I am told that in one’s maiden speech, it is customary to introduce oneself to the House, but I prefer instead to introduce my grandfather: Sam Goodman who, family legend has it, was the first Jewish private soldier in the Life Guards. He wrote to his family on 16 December 1916 from the Somme, where he had been dragged from the mud by French soldiers and hauled to safety. The horror and Holocaust of the last century has made a mark on my imagination in two particular ways. First, I believe that the institutions developed on these islands organically over time have helped to shield us from the worst of some of the suffering endured by our neighbours. Secondly, the crust of civilisation is thin, as we all know from looking across the channel towards Ukraine and Vladimir Putin’s bloody war there.

My own path may have diverged from my family’s somewhat, but it was an interesting experience, given my background, to be for 10 years the representative—the right reverend Prelate has just alluded to this—of the largest number of Muslims in any seat represented by the Conservative Party. I am grateful to all my former constituents in Wycombe, the true home of one-nation Conservatism, for it is there that Hughenden Manor, where Disraeli lived during his political heyday, is to be found. During those 10 years I acquired a great love of the traditional, classical Islam, one of the world’s three great Abrahamic religions. However, those 10 years were not all plain sailing for any of us. I arrived a few months before 9/11, I left a few weeks after an Israeli incursion into Gaza and in between came the Afghanistan and Iraq wars; and terror incidents carried on after I left the House of Commons. That was a very hard time for all of us.
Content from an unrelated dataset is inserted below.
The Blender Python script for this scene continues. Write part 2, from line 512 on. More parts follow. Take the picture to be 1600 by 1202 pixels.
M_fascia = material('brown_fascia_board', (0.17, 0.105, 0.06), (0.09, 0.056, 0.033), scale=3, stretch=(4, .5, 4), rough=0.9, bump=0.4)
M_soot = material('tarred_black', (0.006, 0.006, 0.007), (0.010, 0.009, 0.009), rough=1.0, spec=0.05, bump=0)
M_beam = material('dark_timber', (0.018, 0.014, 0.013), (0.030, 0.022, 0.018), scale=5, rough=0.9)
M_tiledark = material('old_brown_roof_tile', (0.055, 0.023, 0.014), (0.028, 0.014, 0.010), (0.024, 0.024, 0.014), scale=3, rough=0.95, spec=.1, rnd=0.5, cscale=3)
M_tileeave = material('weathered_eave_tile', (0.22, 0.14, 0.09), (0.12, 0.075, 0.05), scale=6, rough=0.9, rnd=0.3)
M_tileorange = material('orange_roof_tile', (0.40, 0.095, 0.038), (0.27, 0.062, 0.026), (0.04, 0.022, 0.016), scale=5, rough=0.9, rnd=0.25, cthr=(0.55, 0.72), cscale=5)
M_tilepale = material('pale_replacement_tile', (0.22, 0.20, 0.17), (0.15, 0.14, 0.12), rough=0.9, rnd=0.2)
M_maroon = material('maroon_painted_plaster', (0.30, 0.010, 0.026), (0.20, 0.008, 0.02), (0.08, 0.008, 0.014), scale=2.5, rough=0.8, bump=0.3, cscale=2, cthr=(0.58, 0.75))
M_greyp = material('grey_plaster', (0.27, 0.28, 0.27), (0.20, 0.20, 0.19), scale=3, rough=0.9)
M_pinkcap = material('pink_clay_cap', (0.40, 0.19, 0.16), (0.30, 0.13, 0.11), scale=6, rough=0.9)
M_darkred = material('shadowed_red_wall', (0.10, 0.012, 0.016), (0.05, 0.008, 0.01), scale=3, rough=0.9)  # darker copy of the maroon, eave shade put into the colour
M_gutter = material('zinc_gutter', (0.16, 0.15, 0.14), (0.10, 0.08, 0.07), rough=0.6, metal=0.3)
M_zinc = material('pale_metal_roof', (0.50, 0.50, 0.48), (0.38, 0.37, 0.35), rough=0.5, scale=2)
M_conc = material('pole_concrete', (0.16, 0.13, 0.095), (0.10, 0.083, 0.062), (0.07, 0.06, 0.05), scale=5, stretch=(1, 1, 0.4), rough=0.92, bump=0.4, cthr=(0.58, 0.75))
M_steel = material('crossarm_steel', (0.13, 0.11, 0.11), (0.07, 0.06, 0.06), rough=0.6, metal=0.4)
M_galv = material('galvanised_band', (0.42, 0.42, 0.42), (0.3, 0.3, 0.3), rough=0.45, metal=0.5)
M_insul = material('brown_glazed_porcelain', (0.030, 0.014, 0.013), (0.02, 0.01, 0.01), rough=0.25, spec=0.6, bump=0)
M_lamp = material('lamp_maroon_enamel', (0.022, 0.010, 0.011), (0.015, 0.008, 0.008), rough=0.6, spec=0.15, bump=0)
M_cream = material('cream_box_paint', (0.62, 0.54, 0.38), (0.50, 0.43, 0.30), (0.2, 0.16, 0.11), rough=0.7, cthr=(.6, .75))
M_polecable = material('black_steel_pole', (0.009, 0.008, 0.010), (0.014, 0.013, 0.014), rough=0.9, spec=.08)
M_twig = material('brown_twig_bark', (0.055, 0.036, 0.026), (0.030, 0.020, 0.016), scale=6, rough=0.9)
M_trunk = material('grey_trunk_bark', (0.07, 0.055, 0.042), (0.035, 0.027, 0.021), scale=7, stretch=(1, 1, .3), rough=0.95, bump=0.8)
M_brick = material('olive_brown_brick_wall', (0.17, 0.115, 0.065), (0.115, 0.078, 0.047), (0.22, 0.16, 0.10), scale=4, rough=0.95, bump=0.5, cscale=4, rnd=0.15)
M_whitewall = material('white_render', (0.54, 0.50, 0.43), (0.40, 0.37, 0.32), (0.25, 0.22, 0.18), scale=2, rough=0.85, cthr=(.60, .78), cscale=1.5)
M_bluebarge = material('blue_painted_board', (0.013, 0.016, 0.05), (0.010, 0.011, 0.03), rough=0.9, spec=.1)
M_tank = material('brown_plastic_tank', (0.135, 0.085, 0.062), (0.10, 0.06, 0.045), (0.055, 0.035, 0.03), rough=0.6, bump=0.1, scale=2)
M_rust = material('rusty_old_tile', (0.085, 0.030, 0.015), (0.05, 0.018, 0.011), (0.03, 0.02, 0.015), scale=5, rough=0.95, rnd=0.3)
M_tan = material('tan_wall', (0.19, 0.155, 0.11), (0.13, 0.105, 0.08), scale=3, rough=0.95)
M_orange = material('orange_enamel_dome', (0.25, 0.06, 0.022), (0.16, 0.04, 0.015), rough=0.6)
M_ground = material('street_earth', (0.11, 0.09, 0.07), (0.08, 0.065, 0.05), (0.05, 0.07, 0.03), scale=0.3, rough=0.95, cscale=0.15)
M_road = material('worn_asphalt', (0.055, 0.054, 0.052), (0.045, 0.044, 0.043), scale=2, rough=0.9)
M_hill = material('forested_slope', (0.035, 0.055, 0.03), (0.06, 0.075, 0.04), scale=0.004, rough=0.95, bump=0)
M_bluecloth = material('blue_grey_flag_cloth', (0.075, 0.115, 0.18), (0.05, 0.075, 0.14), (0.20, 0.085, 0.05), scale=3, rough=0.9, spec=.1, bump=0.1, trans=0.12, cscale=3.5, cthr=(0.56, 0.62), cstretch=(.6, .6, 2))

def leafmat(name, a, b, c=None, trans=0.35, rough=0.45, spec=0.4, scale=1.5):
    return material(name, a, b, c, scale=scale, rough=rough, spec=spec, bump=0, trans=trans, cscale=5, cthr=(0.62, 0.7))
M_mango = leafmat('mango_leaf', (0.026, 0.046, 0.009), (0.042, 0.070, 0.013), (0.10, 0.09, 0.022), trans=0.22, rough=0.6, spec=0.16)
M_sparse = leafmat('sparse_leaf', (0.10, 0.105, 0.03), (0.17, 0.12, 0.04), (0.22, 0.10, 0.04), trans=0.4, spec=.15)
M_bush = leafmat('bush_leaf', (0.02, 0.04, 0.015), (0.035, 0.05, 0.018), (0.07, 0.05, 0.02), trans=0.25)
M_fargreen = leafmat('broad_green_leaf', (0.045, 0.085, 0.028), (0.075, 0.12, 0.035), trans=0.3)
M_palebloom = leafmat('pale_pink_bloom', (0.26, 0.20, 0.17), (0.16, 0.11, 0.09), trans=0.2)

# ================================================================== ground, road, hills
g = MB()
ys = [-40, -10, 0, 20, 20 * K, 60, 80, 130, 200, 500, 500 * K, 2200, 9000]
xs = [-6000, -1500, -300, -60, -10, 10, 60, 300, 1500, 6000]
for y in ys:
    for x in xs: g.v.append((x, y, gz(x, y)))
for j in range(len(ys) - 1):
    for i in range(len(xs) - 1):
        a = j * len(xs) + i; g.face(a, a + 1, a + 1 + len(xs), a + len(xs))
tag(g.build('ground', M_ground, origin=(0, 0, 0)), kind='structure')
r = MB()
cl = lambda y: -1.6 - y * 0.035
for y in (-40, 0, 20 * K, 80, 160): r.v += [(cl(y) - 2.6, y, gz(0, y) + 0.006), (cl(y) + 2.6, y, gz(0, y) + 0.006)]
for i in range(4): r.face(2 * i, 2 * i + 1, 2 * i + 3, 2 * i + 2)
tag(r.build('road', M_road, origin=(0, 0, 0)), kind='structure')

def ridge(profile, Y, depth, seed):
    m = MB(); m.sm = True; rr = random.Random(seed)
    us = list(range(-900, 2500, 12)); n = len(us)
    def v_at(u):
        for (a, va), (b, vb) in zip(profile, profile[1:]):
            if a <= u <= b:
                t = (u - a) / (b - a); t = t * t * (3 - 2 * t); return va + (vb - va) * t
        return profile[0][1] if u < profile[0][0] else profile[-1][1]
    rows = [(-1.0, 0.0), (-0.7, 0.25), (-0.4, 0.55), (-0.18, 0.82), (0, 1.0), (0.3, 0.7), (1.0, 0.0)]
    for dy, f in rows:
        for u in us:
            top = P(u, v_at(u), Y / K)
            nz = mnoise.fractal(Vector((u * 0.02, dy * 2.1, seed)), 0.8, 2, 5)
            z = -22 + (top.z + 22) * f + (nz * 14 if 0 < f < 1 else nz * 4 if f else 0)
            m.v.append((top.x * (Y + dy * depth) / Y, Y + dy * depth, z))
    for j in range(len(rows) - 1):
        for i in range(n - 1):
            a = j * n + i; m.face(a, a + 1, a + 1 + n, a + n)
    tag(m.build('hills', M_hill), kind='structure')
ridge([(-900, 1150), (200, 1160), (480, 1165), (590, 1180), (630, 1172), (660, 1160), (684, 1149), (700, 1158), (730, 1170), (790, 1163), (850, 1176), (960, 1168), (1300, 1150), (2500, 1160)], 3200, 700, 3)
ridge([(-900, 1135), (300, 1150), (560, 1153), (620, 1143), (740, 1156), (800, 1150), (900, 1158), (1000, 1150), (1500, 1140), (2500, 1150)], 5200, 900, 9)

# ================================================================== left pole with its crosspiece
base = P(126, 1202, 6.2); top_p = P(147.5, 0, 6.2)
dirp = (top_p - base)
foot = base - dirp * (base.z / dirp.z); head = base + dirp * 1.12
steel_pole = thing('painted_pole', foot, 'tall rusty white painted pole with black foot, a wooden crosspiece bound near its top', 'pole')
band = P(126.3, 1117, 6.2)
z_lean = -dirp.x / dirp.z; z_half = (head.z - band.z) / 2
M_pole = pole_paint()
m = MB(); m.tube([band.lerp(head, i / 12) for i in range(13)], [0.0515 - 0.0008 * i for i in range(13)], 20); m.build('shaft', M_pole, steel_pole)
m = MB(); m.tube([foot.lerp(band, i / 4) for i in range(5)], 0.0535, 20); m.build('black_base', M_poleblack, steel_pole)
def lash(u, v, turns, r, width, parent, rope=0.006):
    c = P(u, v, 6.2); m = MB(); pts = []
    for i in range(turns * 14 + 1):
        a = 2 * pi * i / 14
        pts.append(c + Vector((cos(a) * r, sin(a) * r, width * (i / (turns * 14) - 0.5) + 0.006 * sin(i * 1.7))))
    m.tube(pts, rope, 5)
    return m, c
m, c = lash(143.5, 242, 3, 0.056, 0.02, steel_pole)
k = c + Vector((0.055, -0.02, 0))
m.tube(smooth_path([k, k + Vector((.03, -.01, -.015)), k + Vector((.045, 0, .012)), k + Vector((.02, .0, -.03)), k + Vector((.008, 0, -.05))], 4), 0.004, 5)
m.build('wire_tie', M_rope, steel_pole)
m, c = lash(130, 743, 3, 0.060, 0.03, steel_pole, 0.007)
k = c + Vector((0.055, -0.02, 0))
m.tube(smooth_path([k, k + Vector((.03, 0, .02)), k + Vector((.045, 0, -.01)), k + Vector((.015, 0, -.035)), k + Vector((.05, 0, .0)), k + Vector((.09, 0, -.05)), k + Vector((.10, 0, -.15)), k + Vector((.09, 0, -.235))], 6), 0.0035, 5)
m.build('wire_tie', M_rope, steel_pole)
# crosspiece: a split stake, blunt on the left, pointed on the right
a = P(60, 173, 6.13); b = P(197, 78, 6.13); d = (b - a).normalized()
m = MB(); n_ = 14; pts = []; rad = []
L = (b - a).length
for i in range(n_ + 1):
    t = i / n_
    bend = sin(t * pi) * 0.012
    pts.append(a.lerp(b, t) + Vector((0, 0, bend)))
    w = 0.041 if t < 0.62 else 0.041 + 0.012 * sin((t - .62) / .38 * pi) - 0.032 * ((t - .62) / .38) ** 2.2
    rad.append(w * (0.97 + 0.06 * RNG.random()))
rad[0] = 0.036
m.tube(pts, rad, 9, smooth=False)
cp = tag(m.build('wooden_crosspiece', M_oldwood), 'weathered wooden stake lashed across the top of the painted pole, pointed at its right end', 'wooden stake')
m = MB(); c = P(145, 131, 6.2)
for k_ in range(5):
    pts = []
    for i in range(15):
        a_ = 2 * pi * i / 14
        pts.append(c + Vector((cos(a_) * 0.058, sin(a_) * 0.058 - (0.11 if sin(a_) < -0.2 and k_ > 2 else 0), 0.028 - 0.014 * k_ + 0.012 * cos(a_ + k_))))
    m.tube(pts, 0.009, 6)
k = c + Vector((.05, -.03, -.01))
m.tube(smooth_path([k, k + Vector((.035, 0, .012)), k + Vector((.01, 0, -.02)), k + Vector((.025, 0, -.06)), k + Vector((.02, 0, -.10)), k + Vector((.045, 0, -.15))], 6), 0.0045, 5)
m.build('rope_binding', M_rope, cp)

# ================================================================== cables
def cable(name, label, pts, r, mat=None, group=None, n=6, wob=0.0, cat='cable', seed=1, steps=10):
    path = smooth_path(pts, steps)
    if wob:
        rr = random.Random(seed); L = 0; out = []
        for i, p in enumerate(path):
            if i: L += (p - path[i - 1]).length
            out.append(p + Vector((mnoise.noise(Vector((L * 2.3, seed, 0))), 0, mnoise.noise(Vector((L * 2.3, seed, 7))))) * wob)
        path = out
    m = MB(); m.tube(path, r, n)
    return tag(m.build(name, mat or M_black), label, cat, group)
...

I now turn to the King’s Speech. The Home Secretary, among her other responsibilities—in respect of which I wish her well—is responsible for countering extremism and, I suppose also, therefore, for building moderation, integration and cohesion, which are the opposites of that extremism. I recommend to the Government Front Bench and to the Minister, whose own maiden speech I look forward to hearing later today, the wise words not of Disraeli but of Bing Crosby, who, the House will remember, sang “Eliminate the negative, accentuate the positive”. On eliminating the negative, I hope to see a consensus between the two Front Benches on identifying, confronting and calling out extremist actors and ideologies. By the same token, we must strive to accentuate the positive. That may well mean being open to new and radical ways of living together and finding that cohesion and integration, perhaps in more contractual ways than the British political tradition has hitherto allowed.

I hope that that is a suitably one-nation flavoured way of ending my maiden speech today. As I take my seat, I am haunted by the great contrast in time, space and circumstance between the plushness of these red Benches, on which I am lucky enough to sit today, and that field in France on which my grandfather lay over a century ago.